Recent Risk Alert from the SEC’s Division of Examinations

Recent Risk Alert from the SEC’s Division of Examinations

On July 21, 2021, the SEC’s Division of Examinations released a Risk Alert addressing their observations from examinations of investment advisers managing wrap fee programs. The SEC focused on this topic due to the growing amount of retail client assets participating in such programs.

Based on the Risk Alert, the SEC was specifically looking at the conflicts of interest for advisers and the risks to investors participating in such programs. Based on their examination of 100 advisers, the Risk Alert focuses on the following deficiencies noted with advisers serving as portfolio managers, sub-adviser or sponsors of wrap programs:

The most frequently cited deficiencies were related to: (1) compliance and oversight, including policies and procedures regarding the tracking and monitoring of the wrap fee programs; and (2) disclosures, including disclosures regarding conflicts, fees, and expenses. In some instances the staff questioned the appropriateness of recommendations of wrap fee programs for clients, particularly when the clients had no or low trading volume in their accounts.

Here is what the SEC highlighted as deficiencies:

  • Advisers did not monitor the trading activity in clients’ accounts or their monitoring activities were ineffective. (Any trading-away? Any undisclosed fees? Infrequent trading?)
  • Advisers did not have a reasonable basis to believe that the wrap fee programs were in the clients’ best interests. (SEC expects initial and on-going analysis of this.)
  • Inconsistent disclosures regarding the same topic in various documents. For example: The staff identified inconsistencies across advisers’ Part 2A of Form ADV (the firm brochure), sponsors’ Part 2A Appendix 1 of Form ADV (the wrap fee program brochure), advisory agreements, and other account documents and agreements for wrap fee clients.
  • Conflicts of interest which were not disclosed: For example, the advisers recommending wrap fee programs to their clients did not disclose that accounts with low trading volumes, high cash balances, or significant fixed income weightings may be able to receive similar services at a lower cost outside of a wrap fee program.
  • Compliance programs were weak and could be improved: citing advisers did not adopt policies and procedures to address the initial and on-going best interest reviews when recommending wrap fee programs.

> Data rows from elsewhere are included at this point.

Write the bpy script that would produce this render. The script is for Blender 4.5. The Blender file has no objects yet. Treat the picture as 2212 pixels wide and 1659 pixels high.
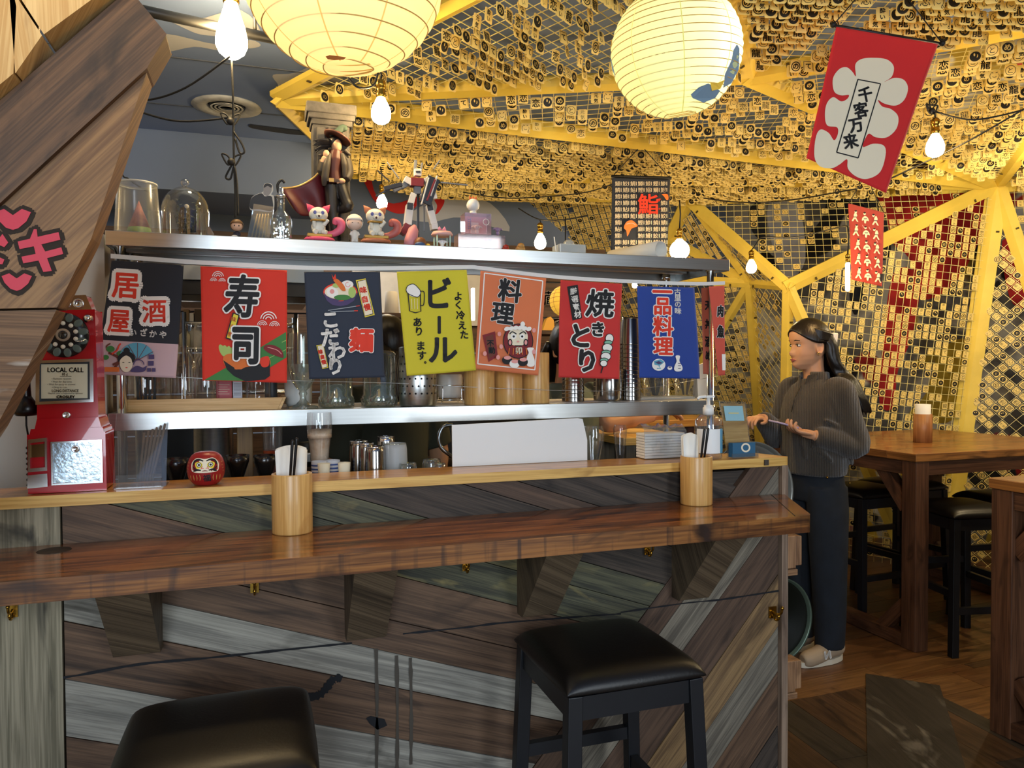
import bpy, bmesh, math, random
import numpy as np
from mathutils import Vector, Matrix, Euler
scn = bpy.context.scene
COL = scn.collection
rnd = random.Random(11)
PI = math.pi
# ------------------------------------------------------------------ camera
CAMH = 1.42
FPX = 1620.0
_y, _p, _r = math.radians(18.5), math.radians(-1.25), math.radians(-0.31)
VW = Vector((math.sin(_y) * math.cos(_p), math.cos(_y) * math.cos(_p), math.sin(_p)))
RT = Vector((math.cos(_y), -math.sin(_y), 0))
UP = RT.cross(VW)
RT = RT * math.cos(_r) + UP * math.sin(_r)
UP = RT.cross(VW)
CAM = Vector((0, 0, CAMH))
cam_d = bpy.data.cameras.new('camera')
cam = bpy.data.objects.new('camera', cam_d)
COL.objects.link(cam)
cam.matrix_world = Matrix((( RT.x, UP.x, -VW.x, 0), (RT.y, UP.y, -VW.y, 0), (RT.z, UP.z, -VW.z, CAMH), (0, 0, 0, 1)))
cam_d.sensor_width = 36
cam_d.lens = 36 * FPX / 2212
cam_d.clip_start = 0.02
scn.camera = cam
# ------------------------------------------------------------------ world, lights, exposure
w = bpy.data.worlds.new('world')
scn.world = w
w.use_nodes = True
w.node_tree.nodes['Background'].inputs[0].default_value = (0.55, 0.62, 0.75, 1)
w.node_tree.nodes['Background'].inputs[1].default_value = 0.18
vs = scn.view_settings
vs.view_transform = 'Standard'
vs.look = 'None'
vs.exposure = 0.0
vs.gamma = 1.0
vs.use_curve_mapping = False
scn.cycles.max_bounces = 6
scn.cycles.diffuse_bounces = 2
scn.cycles.glossy_bounces = 3
scn.cycles.transmission_bounces = 3
scn.cycles.transparent_max_bounces = 10
scn.cycles.sample_clamp_indirect = 4.0
scn.cycles.caustics_reflective = False
scn.cycles.caustics_refractive = False
def area(name, loc, target, sx, sy, power, col):
 l = bpy.data.lights.new(name, 'AREA')
 l.shape = 'RECTANGLE'
 l.size, l.size_y = sx, sy
 l.energy = power
 l.color = col
 o = bpy.data.objects.new(name, l)
 COL.objects.link(o)
 o.location = loc
 o.rotation_euler = (Vector(target) - Vector(loc)).to_track_quat('-Z', 'Y').to_euler()
 return o
# daylight through the street windows behind the camera, and the strip lamp over the kitchen line
area('window_daylight', (-1.1, -2.35, 1.75), (0.0, 2.0, 1.6), 1.9, 2.0, 158, (0.74, 0.87, 1.0))
area('doorway_daylight', (1.95, -2.35, 1.7), (1.3, 2.0, 1.5), 0.8, 2.1, 58, (0.85, 0.93, 1.0))
area('kitchen_strip_lamp', (0.3, 4.55, 2.30), (0.3, 4.3, 0.0), 1.2, 0.2, 10, (0.86, 0.93, 1.0))
def lamp(name, loc, power, col, r=.035):
 l = bpy.data.lights.new(name, 'POINT'); l.energy = power; l.color = col; l.shadow_soft_size = r
 o = bpy.data.objects.new(name, l); COL.objects.link(o); o.location = loc
# two unseen lamps added to brighten the right wall, one inferred above the arch
lamp('added_wall_lamp_right', (3.9, 2.1, 2.25), 42, (1.0, .79, .46))
lamp('added_wall_lamp_far', (4.15, 3.0, 2.2), 26, (1.0, .79, .46))
lamp('bulb_above_arch', (-.28, 1.05, 2.38), 7, (1.0, .76, .45))
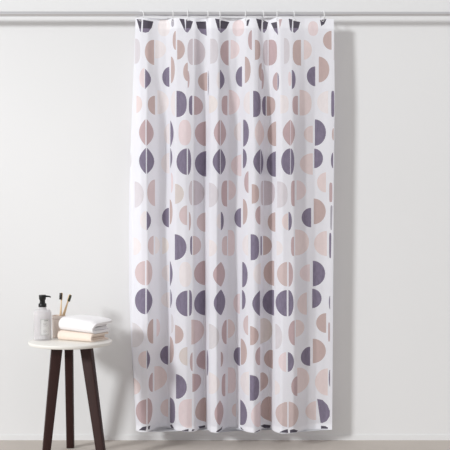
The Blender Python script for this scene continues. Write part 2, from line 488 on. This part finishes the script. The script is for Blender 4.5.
def curtain():
    vin = []; faces = []; ink = []; edges = []
    # outline
    out = []
    xs0 = [edge(.07, 1)+i*(edge(.07, 2)-edge(.07, 1))/160 for i in range(161)]
    out += [(x, bot_z(x)) for x in xs0]
    zs = [.1+i*(1.80-.1)/80 for i in range(81)]
    out += [(edge(z, 2), z) for z in zs]
    xs1 = [edge(1.83, 2)-i*(edge(1.83, 2)-edge(1.83, 1))/160 for i in range(161)]
    out += [(x, top_z(x)) for x in xs1]
    out += [(edge(z, 1), z) for z in reversed(zs)]
    vin += out; faces.append(list(range(len(out)))); ink.append(0)
    def inside(x, z):
        return edge(z, 1)+.0008 < x < edge(z, 2)-.0008 and bot_z(x)+.0008 < z < top_z(x)-.0008
    # hem seams
    for hz in (HEM_TOP, HEM_BOT):
        s = len(vin); n = 180
        vin += [(edge(hz, 1)+.0009+i*(edge(hz, 2)-edge(hz, 1)-.0018)/n, hz) for i in range(n+1)]
        edges += [(s+i, s+i+1) for i in range(n)]
    for row in PRINT.strip().splitlines():
        q = row.split(); k = q[0]; v = [float(a)/1000 for a in q[2:]]
        if k == 'P': pts = list(zip(v[0::2], v[1::2]))
        else:
            xa, xb, za, zb = v[:4]; n = v[4]*1000; zc = (za+zb)/2; h = abs(zb-za)/2; pts = []
            if k == 'L' or k == 'R':
                W = xb-xa
                for i in range(15):
                    a = -math.pi/2+math.pi*i/14
                    ex = abs(math.cos(a))**(2/n)*W if n > 1.2 else W*math.cos(a)**2; ez = math.copysign(abs(math.sin(a))**(2/max(n, 1.99)), math.sin(a))*h
                    pts.append((xb-ex if k == 'L' else xa+ex, zc+ez))
            else:
                n = 4.5 if k == 'B' else 2.4; xc = (xa+xb)/2; W = (xb-xa)/2
                for i in range(24):
                    a = 2*math.pi*i/24
                    pts.append((xc+math.copysign(abs(math.cos(a))**(2/n), math.cos(a))*W, zc+math.copysign(abs(math.sin(a))**(2/n), math.sin(a))*h))
        # stay inside the cloth
        pp = []
        for x, z in pts:
            z = min(max(z, .0675), 1.8325)
            x = min(max(x, edge(z, 1)+.001), edge(z, 2)-.001); z = min(max(z, bot_z(x)+.0006), top_z(x)-.0006)
            if not pp or math.hypot(pp[-1][0]-x, pp[-1][1]-z) > .0004: pp.append((x, z))
        if len(pp) < 3: continue
        if sum(a[0]*b[1]-b[0]*a[1] for a, b in zip(pp, pp[1:]+pp[:1])) < 0: pp.reverse()
        s = len(vin); vin += pp; faces.append(list(range(s, s+len(pp)))); ink.append(INKS.index(q[1])+1)
    # a regular grid so that the cloth can bend
    nx = 250; nz = 110
    for j in range(nz+1):
        z = .067+j*(1.833-.067)/nz
        for i in range(nx+1):
            x = -.42+i*.895/nx+(.0018 if j % 2 else 0)
            if inside(x, z): vin.append((x, z))
    V, E, Fc, ov, oe, of = delaunay_2d_cdt([Vector(p) for p in vin], edges, faces, 1, 1e-5, True)
    parts = {'panel': [], 'top_hem': [], 'bottom_hem': []}
    polys = [([tuple(vin[i]) for i in fc], k) for fc, k in zip(faces[1:], ink[1:])]
    bands = {}
    for pi, (pl, k) in enumerate(polys):
        zz = [p[1] for p in pl]
        for q in range(int(min(zz)*50), int(max(zz)*50)+1): bands.setdefault(q, []).append((pi, min(p[0] for p in pl), max(p[0] for p in pl)))
    def in_poly(pl, x, z):
        r = False; j = len(pl)-1
        for i in range(len(pl)):
            if (pl[i][1] > z) != (pl[j][1] > z) and x < (pl[j][0]-pl[i][0])*(z-pl[i][1])/(pl[j][1]-pl[i][1])+pl[i][0]: r = not r
            j = i
        return r
    for f in Fc:
        if len(f) < 3: continue
        cx = sum(V[i][0] for i in f)/len(f); cz = sum(V[i][1] for i in f)/len(f); m = 0
        for pi, xa, xb in bands.get(int(cz*50), ()):
            if xa <= cx <= xb and in_poly(polys[pi][0], cx, cz): m = polys[pi][1]
        cz = sum(V[i][1] for i in f)/len(f)
        parts['top_hem' if cz > HEM_TOP else 'bottom_hem' if cz < HEM_BOT else 'panel'].append((f, m))
    root = thing('shower_curtain', 'white shower curtain printed with pink, taupe and dark purple half moons, hanging from the rail', 'shower curtain', (.03, ROD_Y, .066))
    # cloth normals are shared over the seams
    P = [Vector((v[0], -standoff(v[0], v[1]), v[1])) for v in V]
    def nrm(v):
        e = .002; x, z = v
        dx = (standoff(x+e, z)-standoff(x-e, z))/(2*e); dz = (standoff(x, z+e)-standoff(x, z-e))/(2*e)
        return Vector((-dx, -1, -dz)).normalized()
    for name, fl in parts.items():
        ml = panel_m if name == 'panel' else hem_m
        idx = {}; vs = []
        for f, m in fl:
            for i in f:
                if i not in idx: idx[i] = len(vs); vs.append(i)
        me = bpy.data.meshes.new(name)
        tri = []
        for f, m in fl:
            t = [idx[i] for i in f]
            a, b, c = (P[i] for i in f[:3])
            if (b-a).cross(c-a).y > 0: t.reverse()
            tri.append(t)
        me.from_pydata([P[i]-root.location for i in vs], [], tri)
        for mm in ml: me.materials.append(mm)
        for p, (f, m) in zip(me.polygons, fl): p.material_index = m; p.use_smooth = True
        me.update()
        me.normals_split_custom_set_from_vertices([nrm(V[i]) for i in vs])
        o = bpy.data.objects.new(name, me); C.objects.link(o); o.parent = root
        if name != 'panel': o['label'] = 'stitched double-layer hem'
    for x in RINGX:
        z = top_z(x)-.0095
        bm = bmesh.new()
        tube([(.0052*math.cos(a*math.pi/8), 0, .0052*math.sin(a*math.pi/8)) for a in range(16)], .0011, 8, bm, closed=True)
        e = obj('eyelet', bm, M_ring, root)
        e.location = Vector((x, -standoff(x, z)-.0006, z))-root.location
    return root
curtain_root = curtain()

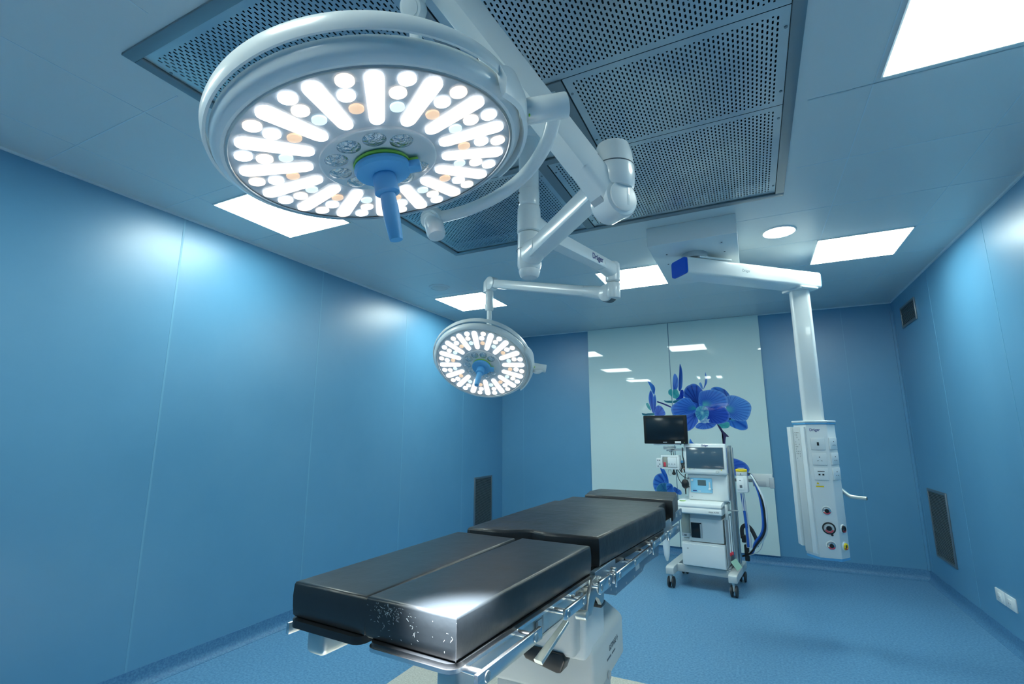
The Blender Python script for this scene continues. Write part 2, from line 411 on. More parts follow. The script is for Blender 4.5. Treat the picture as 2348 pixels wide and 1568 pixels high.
# ------------------------------------------------------------------ vents on walls, sockets
def vent(lb, c, d, n, face='x'):
    t = thing('wall_vent', lb, 'air vent', c)
    sx = n
    w_, h_ = d
    b = B(); fr = .022
    for (yy, zz, a, h2) in ((-w_ / 2 + fr / 2, 0, fr, h_), (w_ / 2 - fr / 2, 0, fr, h_), (0, -h_ / 2 + fr / 2, w_ - 2 * fr, fr), (0, h_ / 2 - fr / 2, w_ - 2 * fr, fr)):
        b.box((sx * .006, yy, zz), (.012, a, h2), .002)
    b.mk('frame', 'dsteel', t, W=False)
    b = B(); b.box((sx * .002, 0, 0), (.004, w_ - 2 * fr, h_ - 2 * fr)); b.mk('backing', 'dark', t, W=False, smooth=False)
    b = B(); k = int((h_ - 2 * fr) / .014)
    for i in range(k):
        zz = -h_ / 2 + fr + (i + .5) * (h_ - 2 * fr) / k
        b.box((sx * .006, 0, zz), (.006, w_ - 2 * fr, .0055), M_=None)
    b.mk('grille', 'ventmesh', t, W=False, smooth=False)
vent('tall dark steel vent low on the left wall near the back corner', (XL, 6.02, .575), (.485, .63), 1)
vent('tall dark steel vent low on the right wall near the back corner', (XR, 5.992, .62), (.52, .63), -1)
vent('small square dark vent high on the right wall near the back corner', (XR, 6.0, 2.64), (.49, .215), -1)
for i, (y, lb) in enumerate(((4.895, 'white wall socket low on the right wall, the one nearer the back corner'), (4.735, 'white wall socket low on the right wall, the one nearer the camera'))):
    t = thing('wall_socket', lb, 'socket', (XR, y, .318), 0, 'pair of white sockets on the right wall')
    B().box((-.005, 0, 0), (.010, .15, .088), .003).mk('face_plate', 'white2', t, W=False)
    B().box((-.012, .0, -.004), (.006, .055, .052), .002).mk('socket_insert', 'white', t, W=False)
    b = B(); b.cyl((-.0155, -.012, -.004), (-.010, -.012, -.004), .003, n=10).cyl((-.0155, .012, -.004), (-.010, .012, -.004), .003, n=10); b.mk('pin_hole', 'black', t, W=False)

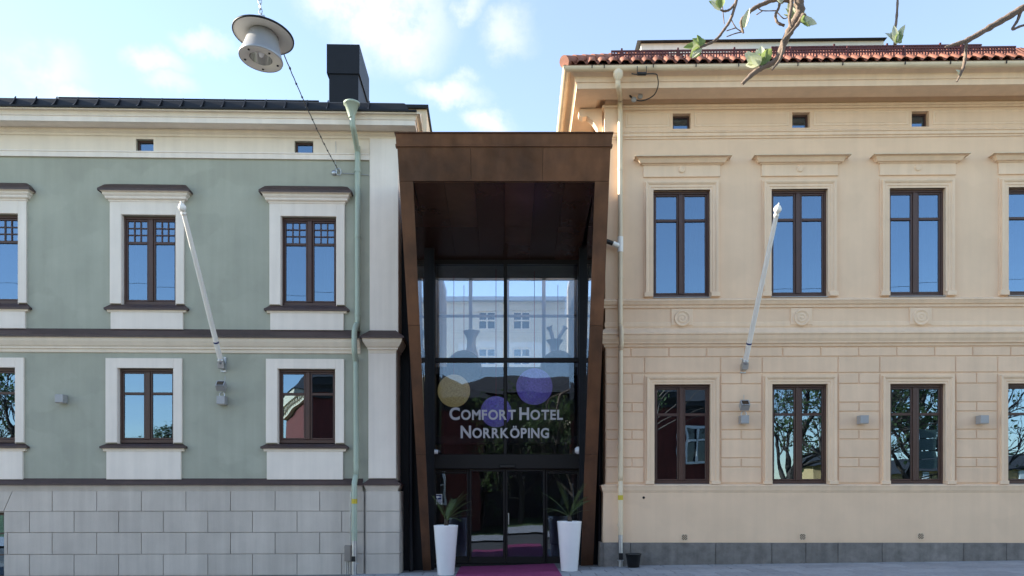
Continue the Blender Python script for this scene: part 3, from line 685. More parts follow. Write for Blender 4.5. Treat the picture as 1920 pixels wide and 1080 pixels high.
MB().mould([(.05, zR(924, -.05)), (.06, zR(922, -.06)), (.075, zR(919, -.07)), (.09, zR(913, -.09)), (.10, zR(912, -.1)), (.10, zR(910, -.1)), (0, zR(907.5))], 0, RX1, left=2).build('sill_ledge', 'beige_trim', BB)
MB().mould([(.05, zR(1019)), (.05, zR(923.5))], 0, RX1, left=2).build('base_wall', 'beige_plaster', BB)
# granite plinth slabs
gp_ = MB().mould([(.08, -.3), (.08, zR(1018.5, -.08)), (0, zR(1017))], 0, RX1, left=2).build('granite_plinth', 'granite', BB)
js = [1132, 1182, 1342, 1447, 1511, 1571, 1654, 1807, 1887, 1990]
for a, b in zip(js, js[1:]):
    x0, x1 = xR(a, -.11), xR(b, -.11)
    MB().cbox(x0+.004, x1-.004, -.115+random.uniform(-.006, .006), -.075, -.3, zR(1017.5, -.11)+random.uniform(-.004, .002), .008).build('granite_slab', 'granite', gp_)
MB().box(-.115, -.078, -.07, 1.5, -.3, zR(1017.5, -.11)).build('granite_slab', 'granite', gp_)
# vent grilles and weep hole
for px, py in ((1283.5, 1007.5), (1505, 1006.5), (1726.5, 1005.5)):
    cx, cz = RF.at(px, py, -.055); r = .075
    vg = MB().ringwall(cx-r, cx+r, cz-r, cz+r, [(cx-r+.016, cx+r-.016, cz-r+.016, cz+r-.016)], -.06, .02).build('vent_grille', 'beige_trim', BB)
    MB().box(cx-r+.01, cx+r-.01, -.0525, -.051, cz-r+.01, cz+r-.01).build('vent_opening', 'dark_void', vg)
    mb = MB(); q = r-.016
    for s in (-1, 1):
        for k in range(-2, 3):
            d = k*.045; a0 = max(-q, -q-d*s if False else -q); 
            p0 = Vector((cx-q, 0, cz-s*q+d)); p1 = Vector((cx+q, 0, cz+s*q+d))
            # clip the diagonal to the opening
            t0, t1 = 0.0, 1.0; dz = (p1-p0).z
            ta, tb_ = sorted(((cz-q-p0.z)/dz, (cz+q-p0.z)/dz)); t0, t1 = max(t0, ta), min(t1, tb_)
            if t1-t0 > .05:
                A, B_ = p0+(p1-p0)*t0, p0+(p1-p0)*t1; mb.tube([(A.x, -.056, A.z), (B_.x, -.056, B_.z)], .005, 4, smooth=False)
    mb.build('lattice', 'beige_trim', vg)
cx, cz = RF.at(1207, 933, -.05); MB().lathe([(.0, .003), (.025, .003), (.028, .0)], 12, Matrix.Translation((cx, -.05, cz)) @ Matrix.Rotation(PI/2, 4, 'X')).build('weep_hole', 'dark_void', BB)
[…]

Risk inventories did not address managing client portfolios within wrap programs. (RISK MATRIX)

Does your firm manage client assets in one of these wrap fee programs, either as the sponsor, adviser, or sub-adviser? If so, then here is what the SEC wants advisers participating in wrap fee programs to do:

  • Conduct reviews of wrap fee programs – both initially and periodically thereafter – to assess whether the programs recommended to clients are in the best interests of clients, using information obtained directly from clients (e.g., through interviews, discussions, IPS and/or questionnaires).
  • Communicate with clients to educate them on the programs available, such as wrap and non-wrap  platforms. This should include the assessments of the fees, expenses, and other costs involved.
  • Provide clients with disclosures regarding the advisers’ conflicts of interest related to transactions executed within the wrap fee programs.
  • Make sure you address the topic of wrap fee programs in your risk matrix.

For those advisers managing or involved in these types of programs, now is the time to perform a thorough review of your policies, procedures and ADV disclosure.